Because playing the violin is hard and emulating the thing is a different challenge. Of course, sequencing a violin track with just note on/off and velocity (i.e. with a keyboard) is a poor-approximation. Better controls and using automation can be transfered back to other sounds for example. It's serious fun at least. We say to play music, after all.


We're well beyond the era of "poorly approximated" virtual instrumentals.
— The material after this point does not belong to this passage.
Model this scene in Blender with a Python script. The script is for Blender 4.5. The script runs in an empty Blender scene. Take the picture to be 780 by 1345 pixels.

Most orchestration you hear nowadays is virtual and developers like Sample Modelling make stuff indistinguishable from the real thing

I'd much rather be able to just plug MIDI into a plug-in to get say a saxophone line for a song than having to buy a top tier saxophone, learn to play it in a perfectly soundproofed room with great microphone, DAC, ect.


> I'd much rather be able to just plug MIDI into a plug-in to get say a saxophone line for a song than having to buy a top tier saxophone, learn to play it in a perfectly soundproofed room with great microphone, DAC, ect.

You could also ask someone who already knows how to play the sax to do it for you, and use a midi based sax sound until you have the score perfected as a stopgap.


The digital waveguide patents have now expired and a new group has just released a wind instrument software synthesizer based on this approach: https://www.imoxplus.com/site/

They are also developing a completely new type of multidimensional embouchure sensing mouthpiece with which to play the instruments. It should be easy to learn but offer deep potential for expressiveness.

Also note that the goal of these instruments is not to faithfully emulate the timbre of any existing instrument (for that use a sampler) but to emulate dynamic behavior with is where the true expressiveness of wind instruments comes from.

Disclosure: I am developing the mouthpiece.